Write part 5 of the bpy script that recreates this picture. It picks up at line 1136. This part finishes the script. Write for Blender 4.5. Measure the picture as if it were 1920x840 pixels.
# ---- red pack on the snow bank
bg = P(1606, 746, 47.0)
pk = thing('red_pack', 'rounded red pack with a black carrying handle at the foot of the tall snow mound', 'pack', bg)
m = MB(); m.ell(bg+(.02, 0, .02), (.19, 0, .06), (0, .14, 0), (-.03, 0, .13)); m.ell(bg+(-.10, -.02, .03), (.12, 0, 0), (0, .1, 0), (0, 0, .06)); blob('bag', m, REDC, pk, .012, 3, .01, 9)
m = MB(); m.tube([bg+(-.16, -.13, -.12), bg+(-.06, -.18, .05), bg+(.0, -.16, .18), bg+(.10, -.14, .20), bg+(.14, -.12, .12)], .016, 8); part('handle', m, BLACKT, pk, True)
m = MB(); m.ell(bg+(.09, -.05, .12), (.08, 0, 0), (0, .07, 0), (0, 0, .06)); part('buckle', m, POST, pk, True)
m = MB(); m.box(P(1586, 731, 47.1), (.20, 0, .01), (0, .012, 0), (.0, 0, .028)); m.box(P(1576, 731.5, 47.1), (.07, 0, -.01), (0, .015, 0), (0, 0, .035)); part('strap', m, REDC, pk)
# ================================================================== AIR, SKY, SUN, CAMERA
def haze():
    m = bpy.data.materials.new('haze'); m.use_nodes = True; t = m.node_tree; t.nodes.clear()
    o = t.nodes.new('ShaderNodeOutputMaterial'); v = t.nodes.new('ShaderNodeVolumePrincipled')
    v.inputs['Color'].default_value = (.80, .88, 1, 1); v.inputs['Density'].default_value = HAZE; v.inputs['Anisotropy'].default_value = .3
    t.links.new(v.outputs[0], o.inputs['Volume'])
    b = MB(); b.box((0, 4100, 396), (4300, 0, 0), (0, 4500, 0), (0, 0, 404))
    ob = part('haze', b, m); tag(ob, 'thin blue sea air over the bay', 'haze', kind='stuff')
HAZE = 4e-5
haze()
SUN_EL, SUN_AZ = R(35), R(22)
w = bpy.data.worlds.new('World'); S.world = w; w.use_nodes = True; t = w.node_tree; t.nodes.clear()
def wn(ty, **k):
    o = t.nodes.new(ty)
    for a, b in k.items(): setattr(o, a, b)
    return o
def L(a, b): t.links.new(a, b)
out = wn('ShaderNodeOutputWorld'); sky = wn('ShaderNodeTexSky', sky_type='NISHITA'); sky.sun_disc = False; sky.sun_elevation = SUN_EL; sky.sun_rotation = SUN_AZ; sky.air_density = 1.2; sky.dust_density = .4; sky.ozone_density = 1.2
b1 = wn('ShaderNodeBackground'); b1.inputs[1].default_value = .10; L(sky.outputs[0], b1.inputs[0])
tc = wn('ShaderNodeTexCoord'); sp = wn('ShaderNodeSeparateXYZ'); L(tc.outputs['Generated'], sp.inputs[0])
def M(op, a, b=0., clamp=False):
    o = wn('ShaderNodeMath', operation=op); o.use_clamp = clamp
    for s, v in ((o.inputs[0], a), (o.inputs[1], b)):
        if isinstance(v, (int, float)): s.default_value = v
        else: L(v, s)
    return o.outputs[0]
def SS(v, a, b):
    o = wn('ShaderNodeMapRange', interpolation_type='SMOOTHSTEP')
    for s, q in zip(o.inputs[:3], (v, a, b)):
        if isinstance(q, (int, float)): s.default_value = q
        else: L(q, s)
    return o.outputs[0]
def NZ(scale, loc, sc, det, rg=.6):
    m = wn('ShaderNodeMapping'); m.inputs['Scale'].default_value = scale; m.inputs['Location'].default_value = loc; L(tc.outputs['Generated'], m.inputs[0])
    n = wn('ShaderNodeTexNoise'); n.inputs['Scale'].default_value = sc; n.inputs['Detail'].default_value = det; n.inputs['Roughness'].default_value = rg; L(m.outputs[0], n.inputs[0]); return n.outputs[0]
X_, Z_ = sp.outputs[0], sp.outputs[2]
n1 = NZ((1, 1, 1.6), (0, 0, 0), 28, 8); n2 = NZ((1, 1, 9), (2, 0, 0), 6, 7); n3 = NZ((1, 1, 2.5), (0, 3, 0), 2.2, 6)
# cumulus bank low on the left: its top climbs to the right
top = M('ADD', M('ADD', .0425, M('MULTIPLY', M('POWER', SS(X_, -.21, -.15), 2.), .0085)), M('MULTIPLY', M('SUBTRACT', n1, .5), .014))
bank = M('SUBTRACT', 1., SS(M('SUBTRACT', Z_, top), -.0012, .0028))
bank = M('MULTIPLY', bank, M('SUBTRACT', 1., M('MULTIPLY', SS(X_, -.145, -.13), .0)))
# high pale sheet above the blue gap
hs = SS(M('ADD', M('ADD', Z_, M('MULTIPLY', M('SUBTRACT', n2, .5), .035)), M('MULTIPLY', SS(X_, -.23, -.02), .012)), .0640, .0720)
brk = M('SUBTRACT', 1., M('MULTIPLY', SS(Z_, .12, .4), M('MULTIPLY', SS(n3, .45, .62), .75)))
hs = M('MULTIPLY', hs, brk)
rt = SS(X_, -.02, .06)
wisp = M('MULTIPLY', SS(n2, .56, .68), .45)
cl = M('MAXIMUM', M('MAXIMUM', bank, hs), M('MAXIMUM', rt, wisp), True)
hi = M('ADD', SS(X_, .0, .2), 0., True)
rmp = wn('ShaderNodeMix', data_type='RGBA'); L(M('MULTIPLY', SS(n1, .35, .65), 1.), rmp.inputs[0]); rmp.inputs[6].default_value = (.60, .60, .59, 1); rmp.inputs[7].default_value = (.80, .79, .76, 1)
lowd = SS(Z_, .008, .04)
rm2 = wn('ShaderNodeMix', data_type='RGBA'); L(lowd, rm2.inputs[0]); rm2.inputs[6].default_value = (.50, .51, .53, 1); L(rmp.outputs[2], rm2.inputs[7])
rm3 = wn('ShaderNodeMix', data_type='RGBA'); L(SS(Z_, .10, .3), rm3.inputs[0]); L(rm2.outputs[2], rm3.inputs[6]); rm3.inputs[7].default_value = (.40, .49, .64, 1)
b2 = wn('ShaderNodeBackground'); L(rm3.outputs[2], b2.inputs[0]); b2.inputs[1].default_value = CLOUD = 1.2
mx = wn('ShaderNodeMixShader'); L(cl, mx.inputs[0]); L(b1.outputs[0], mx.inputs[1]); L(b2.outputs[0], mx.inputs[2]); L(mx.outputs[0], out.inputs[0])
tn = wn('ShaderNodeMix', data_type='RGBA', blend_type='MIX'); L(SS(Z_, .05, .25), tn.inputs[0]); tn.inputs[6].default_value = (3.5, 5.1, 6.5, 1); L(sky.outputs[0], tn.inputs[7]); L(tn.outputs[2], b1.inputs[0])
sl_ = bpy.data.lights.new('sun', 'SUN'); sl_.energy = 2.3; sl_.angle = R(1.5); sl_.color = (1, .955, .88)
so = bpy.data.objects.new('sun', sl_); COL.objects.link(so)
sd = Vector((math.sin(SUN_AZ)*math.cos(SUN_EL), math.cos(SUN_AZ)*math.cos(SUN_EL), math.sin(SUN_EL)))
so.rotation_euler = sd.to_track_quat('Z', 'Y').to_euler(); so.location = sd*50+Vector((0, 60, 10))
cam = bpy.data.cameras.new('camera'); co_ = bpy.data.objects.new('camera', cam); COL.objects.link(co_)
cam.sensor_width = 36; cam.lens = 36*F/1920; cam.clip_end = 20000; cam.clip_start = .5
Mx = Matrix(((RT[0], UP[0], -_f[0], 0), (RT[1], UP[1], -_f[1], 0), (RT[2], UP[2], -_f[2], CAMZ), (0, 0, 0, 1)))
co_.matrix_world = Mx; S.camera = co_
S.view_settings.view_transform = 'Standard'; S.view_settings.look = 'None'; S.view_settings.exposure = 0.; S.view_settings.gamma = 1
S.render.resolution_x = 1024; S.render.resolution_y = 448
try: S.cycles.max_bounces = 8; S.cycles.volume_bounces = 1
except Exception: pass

Task instructions: Isolate each line of the listing above that includes "part". Copy it.

Solved exercise:
Write part 5 of the bpy script that recreates this picture. It picks up at line 1136. This part finishes the script. Write for Blender 4.5. Measure the picture as if it were 1920x840 pixels.
m = MB(); m.tube([bg+(-.16, -.13, -.12), bg+(-.06, -.18, .05), bg+(.0, -.16, .18), bg+(.10, -.14, .20), bg+(.14, -.12, .12)], .016, 8); part('handle', m, BLACKT, pk, True)
m = MB(); m.ell(bg+(.09, -.05, .12), (.08, 0, 0), (0, .07, 0), (0, 0, .06)); part('buckle', m, POST, pk, True)
m = MB(); m.box(P(1586, 731, 47.1), (.20, 0, .01), (0, .012, 0), (.0, 0, .028)); m.box(P(1576, 731.5, 47.1), (.07, 0, -.01), (0, .015, 0), (0, 0, .035)); part('strap', m, REDC, pk)
    ob = part('haze', b, m); tag(ob, 'thin blue sea air over the bay', 'haze', kind='stuff')